Requirement → From the entries that follow, reproduce exactly and only the lines from the line with "Write part 2" to the line with "local(o, (1.5, (y0 + y1) / 2, 0.549))", endpoints included.

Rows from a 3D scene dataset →
--
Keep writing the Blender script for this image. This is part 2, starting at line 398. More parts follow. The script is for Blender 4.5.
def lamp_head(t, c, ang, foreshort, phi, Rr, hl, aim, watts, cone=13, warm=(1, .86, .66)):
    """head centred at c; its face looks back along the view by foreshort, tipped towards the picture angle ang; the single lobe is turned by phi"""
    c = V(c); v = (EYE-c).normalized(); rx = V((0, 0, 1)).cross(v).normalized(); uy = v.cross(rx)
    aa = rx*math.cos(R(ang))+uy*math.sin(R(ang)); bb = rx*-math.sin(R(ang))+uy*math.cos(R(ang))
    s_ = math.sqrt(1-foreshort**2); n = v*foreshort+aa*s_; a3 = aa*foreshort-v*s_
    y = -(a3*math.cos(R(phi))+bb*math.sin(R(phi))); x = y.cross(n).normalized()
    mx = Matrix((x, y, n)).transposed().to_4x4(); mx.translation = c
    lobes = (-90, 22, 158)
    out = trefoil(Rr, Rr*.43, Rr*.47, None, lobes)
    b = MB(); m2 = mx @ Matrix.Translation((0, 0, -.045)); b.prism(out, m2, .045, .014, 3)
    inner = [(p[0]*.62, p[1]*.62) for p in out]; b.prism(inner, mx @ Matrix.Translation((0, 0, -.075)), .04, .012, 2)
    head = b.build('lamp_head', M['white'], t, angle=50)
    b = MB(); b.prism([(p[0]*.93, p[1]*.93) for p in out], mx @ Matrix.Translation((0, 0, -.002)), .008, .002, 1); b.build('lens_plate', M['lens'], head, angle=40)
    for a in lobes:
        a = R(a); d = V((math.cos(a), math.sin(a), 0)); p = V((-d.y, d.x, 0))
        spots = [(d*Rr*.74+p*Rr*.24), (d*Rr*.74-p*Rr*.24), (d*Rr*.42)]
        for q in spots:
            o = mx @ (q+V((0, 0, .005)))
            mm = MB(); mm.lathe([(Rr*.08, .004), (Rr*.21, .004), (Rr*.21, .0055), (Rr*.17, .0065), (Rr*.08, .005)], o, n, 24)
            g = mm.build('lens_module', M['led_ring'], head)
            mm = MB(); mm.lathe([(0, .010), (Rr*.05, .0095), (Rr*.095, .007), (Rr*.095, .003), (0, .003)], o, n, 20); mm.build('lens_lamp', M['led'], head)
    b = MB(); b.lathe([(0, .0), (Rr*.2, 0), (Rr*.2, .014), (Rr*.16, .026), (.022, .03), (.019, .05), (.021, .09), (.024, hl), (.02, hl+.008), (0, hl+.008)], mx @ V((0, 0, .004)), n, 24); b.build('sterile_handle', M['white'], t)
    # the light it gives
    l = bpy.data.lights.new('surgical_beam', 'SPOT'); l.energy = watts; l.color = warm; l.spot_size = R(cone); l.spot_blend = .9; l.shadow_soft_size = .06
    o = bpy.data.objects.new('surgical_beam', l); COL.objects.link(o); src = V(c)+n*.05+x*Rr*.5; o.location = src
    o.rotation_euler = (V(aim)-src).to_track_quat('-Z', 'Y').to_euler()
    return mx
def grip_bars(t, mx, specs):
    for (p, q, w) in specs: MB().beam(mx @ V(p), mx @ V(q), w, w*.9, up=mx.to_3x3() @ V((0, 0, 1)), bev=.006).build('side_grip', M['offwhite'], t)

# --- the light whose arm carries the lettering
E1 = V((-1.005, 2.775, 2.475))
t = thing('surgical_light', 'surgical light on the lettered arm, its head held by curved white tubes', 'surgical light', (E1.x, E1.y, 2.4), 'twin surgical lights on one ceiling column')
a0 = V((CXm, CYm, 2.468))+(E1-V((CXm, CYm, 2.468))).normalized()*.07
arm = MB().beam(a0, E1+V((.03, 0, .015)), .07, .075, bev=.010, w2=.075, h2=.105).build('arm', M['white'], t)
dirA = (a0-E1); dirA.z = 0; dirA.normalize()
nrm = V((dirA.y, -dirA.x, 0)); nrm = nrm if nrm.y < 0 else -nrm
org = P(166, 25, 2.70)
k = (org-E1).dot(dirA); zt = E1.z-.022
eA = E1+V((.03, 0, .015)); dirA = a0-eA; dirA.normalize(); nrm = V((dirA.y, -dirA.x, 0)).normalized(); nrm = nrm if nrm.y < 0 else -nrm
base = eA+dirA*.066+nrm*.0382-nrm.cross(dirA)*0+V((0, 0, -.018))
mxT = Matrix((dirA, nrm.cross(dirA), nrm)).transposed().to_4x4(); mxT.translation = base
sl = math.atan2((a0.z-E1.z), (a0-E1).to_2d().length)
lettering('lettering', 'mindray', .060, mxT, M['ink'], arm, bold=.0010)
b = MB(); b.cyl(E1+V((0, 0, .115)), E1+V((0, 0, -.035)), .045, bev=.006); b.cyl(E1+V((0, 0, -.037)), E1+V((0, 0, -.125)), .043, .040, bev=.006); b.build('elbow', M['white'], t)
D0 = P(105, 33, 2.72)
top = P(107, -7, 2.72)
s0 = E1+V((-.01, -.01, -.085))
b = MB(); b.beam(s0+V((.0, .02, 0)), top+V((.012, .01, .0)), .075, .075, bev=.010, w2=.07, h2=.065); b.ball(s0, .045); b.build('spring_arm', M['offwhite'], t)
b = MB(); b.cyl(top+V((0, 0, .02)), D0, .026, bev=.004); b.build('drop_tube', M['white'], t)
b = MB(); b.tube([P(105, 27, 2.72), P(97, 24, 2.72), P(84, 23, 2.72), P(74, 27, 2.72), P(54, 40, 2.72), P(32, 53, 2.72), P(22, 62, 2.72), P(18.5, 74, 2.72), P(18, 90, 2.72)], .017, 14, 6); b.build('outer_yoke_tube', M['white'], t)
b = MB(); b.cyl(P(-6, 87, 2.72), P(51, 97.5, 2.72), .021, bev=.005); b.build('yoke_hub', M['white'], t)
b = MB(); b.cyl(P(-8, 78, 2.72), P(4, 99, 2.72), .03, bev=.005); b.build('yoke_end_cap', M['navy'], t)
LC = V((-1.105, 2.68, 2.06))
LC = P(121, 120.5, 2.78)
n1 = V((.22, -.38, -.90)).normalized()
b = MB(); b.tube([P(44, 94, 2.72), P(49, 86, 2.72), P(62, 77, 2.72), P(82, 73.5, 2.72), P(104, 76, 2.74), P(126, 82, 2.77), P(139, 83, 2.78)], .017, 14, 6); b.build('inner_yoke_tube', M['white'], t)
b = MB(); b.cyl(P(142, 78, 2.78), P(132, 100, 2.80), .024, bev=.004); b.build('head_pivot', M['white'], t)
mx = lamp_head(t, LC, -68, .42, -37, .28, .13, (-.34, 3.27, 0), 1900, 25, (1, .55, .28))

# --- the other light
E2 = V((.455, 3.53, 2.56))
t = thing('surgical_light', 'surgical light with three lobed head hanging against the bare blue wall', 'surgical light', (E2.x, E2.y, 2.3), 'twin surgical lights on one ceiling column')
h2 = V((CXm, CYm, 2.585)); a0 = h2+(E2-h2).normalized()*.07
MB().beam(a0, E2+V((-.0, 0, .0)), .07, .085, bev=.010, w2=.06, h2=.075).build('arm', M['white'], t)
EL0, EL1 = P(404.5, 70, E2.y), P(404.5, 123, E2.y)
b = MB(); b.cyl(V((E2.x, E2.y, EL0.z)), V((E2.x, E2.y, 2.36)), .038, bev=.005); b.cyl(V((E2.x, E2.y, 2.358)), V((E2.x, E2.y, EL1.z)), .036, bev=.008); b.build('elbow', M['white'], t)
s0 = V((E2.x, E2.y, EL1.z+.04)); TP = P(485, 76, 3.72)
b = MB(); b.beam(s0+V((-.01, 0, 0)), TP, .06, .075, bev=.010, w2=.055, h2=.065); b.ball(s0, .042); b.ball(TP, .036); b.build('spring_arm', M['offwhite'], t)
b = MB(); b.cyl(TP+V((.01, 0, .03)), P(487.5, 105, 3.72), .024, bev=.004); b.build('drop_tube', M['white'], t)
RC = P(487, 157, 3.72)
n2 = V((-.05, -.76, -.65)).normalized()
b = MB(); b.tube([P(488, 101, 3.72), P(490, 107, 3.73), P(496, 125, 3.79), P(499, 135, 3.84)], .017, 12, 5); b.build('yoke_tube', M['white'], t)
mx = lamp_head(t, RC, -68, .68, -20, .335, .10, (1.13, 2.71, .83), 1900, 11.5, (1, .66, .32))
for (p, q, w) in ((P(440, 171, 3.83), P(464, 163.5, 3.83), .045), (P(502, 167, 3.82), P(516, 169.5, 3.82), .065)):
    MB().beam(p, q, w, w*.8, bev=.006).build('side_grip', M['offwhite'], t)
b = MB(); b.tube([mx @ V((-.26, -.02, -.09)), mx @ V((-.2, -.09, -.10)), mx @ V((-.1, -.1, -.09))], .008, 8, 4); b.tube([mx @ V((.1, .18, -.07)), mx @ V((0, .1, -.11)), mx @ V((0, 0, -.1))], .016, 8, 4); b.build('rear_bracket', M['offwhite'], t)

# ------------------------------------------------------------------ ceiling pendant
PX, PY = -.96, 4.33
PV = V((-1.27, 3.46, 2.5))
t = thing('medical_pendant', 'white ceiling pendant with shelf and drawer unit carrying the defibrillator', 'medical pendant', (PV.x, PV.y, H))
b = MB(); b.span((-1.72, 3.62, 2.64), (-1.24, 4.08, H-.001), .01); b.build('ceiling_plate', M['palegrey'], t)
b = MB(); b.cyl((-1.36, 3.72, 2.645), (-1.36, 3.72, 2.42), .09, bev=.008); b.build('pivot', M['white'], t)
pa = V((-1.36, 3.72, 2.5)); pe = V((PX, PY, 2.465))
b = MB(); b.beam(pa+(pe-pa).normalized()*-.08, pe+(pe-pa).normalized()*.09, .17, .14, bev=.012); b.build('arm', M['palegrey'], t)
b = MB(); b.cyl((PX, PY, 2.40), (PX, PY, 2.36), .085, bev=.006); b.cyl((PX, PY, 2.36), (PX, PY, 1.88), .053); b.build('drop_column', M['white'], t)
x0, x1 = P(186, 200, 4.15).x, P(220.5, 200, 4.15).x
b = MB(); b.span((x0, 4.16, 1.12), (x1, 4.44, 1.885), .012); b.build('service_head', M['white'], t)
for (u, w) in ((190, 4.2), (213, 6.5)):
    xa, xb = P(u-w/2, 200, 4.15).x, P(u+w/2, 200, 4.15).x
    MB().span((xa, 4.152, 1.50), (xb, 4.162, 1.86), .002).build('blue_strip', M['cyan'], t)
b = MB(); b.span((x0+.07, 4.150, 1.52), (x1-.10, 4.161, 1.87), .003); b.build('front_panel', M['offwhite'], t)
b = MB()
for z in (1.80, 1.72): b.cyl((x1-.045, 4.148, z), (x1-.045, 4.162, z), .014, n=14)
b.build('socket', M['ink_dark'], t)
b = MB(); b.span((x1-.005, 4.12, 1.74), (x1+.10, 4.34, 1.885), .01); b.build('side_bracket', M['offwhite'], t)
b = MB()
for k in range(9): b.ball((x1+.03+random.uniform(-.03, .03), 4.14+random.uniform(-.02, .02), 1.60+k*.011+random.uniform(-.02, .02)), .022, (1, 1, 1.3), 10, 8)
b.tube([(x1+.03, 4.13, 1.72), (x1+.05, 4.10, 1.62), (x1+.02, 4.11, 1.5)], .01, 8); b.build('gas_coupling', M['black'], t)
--
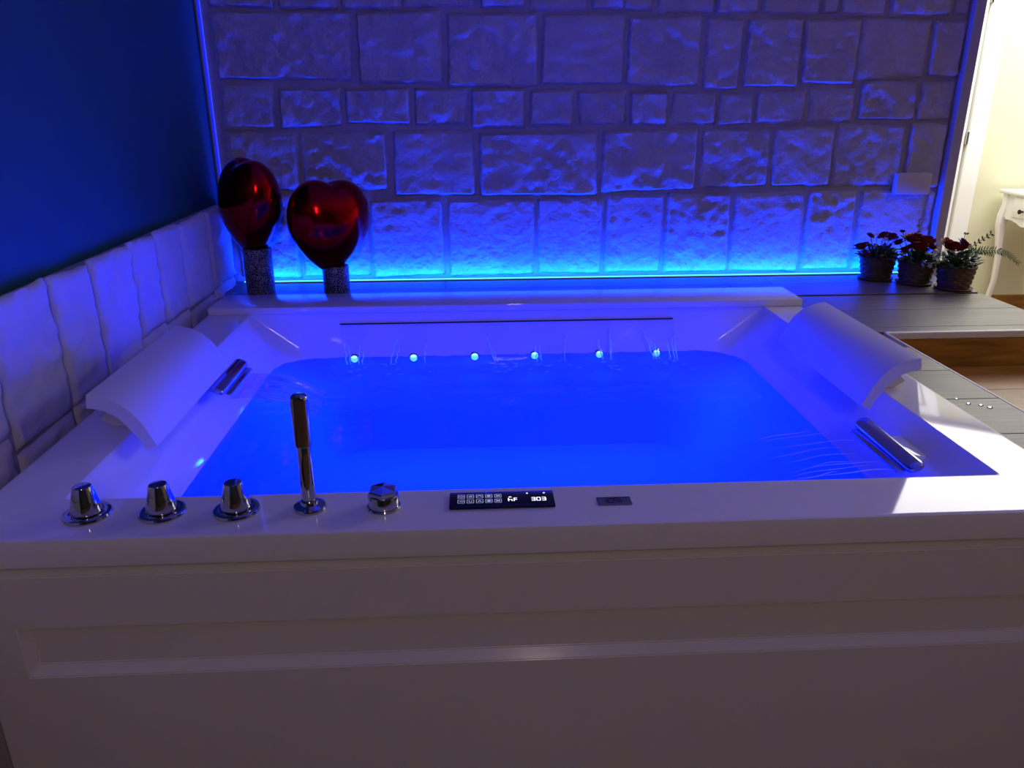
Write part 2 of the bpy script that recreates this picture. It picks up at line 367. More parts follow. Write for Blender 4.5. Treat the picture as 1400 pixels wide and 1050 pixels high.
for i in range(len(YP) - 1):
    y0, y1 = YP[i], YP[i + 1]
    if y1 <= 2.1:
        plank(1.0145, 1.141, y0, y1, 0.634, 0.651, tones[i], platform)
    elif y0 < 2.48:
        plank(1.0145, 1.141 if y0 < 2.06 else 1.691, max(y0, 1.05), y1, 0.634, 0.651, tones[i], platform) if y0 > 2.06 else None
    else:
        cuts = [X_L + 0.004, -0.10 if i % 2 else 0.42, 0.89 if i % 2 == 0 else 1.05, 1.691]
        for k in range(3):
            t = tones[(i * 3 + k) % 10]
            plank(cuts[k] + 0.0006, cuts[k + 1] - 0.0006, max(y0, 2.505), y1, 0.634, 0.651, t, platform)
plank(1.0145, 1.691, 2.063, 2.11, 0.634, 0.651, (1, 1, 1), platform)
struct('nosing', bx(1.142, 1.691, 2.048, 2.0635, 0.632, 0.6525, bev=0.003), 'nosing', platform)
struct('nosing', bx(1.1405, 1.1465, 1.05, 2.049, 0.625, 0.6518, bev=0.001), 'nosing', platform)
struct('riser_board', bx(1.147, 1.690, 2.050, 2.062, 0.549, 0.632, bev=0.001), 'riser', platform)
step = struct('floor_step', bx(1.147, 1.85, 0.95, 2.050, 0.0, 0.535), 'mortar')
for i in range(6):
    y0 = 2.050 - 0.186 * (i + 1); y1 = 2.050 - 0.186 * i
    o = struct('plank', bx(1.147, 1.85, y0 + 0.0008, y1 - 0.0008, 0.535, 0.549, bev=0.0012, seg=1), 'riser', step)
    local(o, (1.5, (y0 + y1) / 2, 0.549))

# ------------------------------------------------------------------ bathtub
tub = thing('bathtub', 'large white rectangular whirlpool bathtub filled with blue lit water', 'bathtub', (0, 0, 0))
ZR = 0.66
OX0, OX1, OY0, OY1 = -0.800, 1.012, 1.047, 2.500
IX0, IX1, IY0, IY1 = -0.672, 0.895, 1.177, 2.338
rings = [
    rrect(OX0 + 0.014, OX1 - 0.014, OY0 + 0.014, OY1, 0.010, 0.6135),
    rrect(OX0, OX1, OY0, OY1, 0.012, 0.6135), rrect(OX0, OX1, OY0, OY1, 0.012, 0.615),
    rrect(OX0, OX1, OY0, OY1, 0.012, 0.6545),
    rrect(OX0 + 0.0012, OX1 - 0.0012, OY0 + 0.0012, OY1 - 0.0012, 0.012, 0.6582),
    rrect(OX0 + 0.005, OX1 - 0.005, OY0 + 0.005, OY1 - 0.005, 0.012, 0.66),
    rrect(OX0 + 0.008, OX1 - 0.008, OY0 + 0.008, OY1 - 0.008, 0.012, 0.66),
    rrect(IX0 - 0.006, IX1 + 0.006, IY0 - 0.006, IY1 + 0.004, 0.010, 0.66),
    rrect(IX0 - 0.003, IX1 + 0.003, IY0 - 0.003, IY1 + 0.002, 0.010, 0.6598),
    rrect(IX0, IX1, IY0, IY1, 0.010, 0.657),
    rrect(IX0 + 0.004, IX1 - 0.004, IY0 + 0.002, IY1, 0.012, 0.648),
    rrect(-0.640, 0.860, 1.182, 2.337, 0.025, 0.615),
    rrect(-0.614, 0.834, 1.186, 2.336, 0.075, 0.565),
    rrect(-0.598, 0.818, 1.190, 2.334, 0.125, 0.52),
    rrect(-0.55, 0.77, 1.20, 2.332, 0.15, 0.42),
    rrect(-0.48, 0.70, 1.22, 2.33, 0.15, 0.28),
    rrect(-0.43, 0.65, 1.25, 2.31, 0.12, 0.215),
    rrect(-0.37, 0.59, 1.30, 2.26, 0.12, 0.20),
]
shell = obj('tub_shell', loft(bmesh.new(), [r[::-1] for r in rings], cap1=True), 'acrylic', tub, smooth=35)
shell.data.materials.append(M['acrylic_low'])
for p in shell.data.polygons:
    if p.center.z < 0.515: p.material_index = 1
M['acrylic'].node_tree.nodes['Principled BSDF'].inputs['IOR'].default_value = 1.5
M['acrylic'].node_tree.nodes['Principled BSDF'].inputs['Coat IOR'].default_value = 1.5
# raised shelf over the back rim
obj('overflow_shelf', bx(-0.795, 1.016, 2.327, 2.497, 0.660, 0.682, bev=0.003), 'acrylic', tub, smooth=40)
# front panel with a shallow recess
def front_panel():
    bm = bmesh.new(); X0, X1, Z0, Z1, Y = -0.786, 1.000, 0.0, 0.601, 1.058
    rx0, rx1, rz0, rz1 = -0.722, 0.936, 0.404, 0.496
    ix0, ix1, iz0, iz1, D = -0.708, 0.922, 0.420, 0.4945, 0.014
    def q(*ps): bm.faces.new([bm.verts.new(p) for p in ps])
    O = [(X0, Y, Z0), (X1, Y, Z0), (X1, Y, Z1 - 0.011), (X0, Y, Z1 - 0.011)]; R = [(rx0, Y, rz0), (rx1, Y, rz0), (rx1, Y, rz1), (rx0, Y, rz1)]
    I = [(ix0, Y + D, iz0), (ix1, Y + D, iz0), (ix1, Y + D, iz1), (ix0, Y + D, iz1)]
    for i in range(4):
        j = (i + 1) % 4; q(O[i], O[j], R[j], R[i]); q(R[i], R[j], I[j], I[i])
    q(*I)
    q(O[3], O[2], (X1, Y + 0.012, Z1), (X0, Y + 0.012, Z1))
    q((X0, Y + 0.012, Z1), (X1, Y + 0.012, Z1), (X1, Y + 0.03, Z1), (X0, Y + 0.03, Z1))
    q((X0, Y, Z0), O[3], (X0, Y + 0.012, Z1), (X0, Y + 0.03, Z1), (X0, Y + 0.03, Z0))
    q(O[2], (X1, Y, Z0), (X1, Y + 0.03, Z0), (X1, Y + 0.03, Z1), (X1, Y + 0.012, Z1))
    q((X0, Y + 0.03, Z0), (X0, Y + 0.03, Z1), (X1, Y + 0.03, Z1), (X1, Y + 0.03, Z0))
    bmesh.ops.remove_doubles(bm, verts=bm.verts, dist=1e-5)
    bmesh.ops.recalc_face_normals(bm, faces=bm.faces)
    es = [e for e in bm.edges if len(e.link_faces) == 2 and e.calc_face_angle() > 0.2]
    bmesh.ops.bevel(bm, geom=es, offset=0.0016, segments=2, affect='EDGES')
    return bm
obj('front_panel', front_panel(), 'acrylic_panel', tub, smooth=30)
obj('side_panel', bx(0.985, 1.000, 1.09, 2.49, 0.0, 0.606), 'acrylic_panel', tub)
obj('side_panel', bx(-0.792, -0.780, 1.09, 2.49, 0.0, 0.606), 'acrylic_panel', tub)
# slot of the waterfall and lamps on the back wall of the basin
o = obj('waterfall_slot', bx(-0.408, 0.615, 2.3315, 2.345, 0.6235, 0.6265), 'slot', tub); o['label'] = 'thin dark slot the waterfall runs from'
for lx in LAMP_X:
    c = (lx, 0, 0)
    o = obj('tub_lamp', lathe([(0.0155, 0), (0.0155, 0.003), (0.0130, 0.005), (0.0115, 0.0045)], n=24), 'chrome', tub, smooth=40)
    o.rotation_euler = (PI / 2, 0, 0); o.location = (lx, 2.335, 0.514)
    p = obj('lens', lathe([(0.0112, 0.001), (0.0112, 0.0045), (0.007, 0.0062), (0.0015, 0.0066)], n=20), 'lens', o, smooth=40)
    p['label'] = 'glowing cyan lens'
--
Answer to this exercise →
Write part 2 of the bpy script that recreates this picture. It picks up at line 367. More parts follow. Write for Blender 4.5. Treat the picture as 1400 pixels wide and 1050 pixels high.
for i in range(len(YP) - 1):
    y0, y1 = YP[i], YP[i + 1]
    if y1 <= 2.1:
        plank(1.0145, 1.141, y0, y1, 0.634, 0.651, tones[i], platform)
    elif y0 < 2.48:
        plank(1.0145, 1.141 if y0 < 2.06 else 1.691, max(y0, 1.05), y1, 0.634, 0.651, tones[i], platform) if y0 > 2.06 else None
    else:
        cuts = [X_L + 0.004, -0.10 if i % 2 else 0.42, 0.89 if i % 2 == 0 else 1.05, 1.691]
        for k in range(3):
            t = tones[(i * 3 + k) % 10]
            plank(cuts[k] + 0.0006, cuts[k + 1] - 0.0006, max(y0, 2.505), y1, 0.634, 0.651, t, platform)
plank(1.0145, 1.691, 2.063, 2.11, 0.634, 0.651, (1, 1, 1), platform)
struct('nosing', bx(1.142, 1.691, 2.048, 2.0635, 0.632, 0.6525, bev=0.003), 'nosing', platform)
struct('nosing', bx(1.1405, 1.1465, 1.05, 2.049, 0.625, 0.6518, bev=0.001), 'nosing', platform)
struct('riser_board', bx(1.147, 1.690, 2.050, 2.062, 0.549, 0.632, bev=0.001), 'riser', platform)
step = struct('floor_step', bx(1.147, 1.85, 0.95, 2.050, 0.0, 0.535), 'mortar')
for i in range(6):
    y0 = 2.050 - 0.186 * (i + 1); y1 = 2.050 - 0.186 * i
    o = struct('plank', bx(1.147, 1.85, y0 + 0.0008, y1 - 0.0008, 0.535, 0.549, bev=0.0012, seg=1), 'riser', step)
    local(o, (1.5, (y0 + y1) / 2, 0.549))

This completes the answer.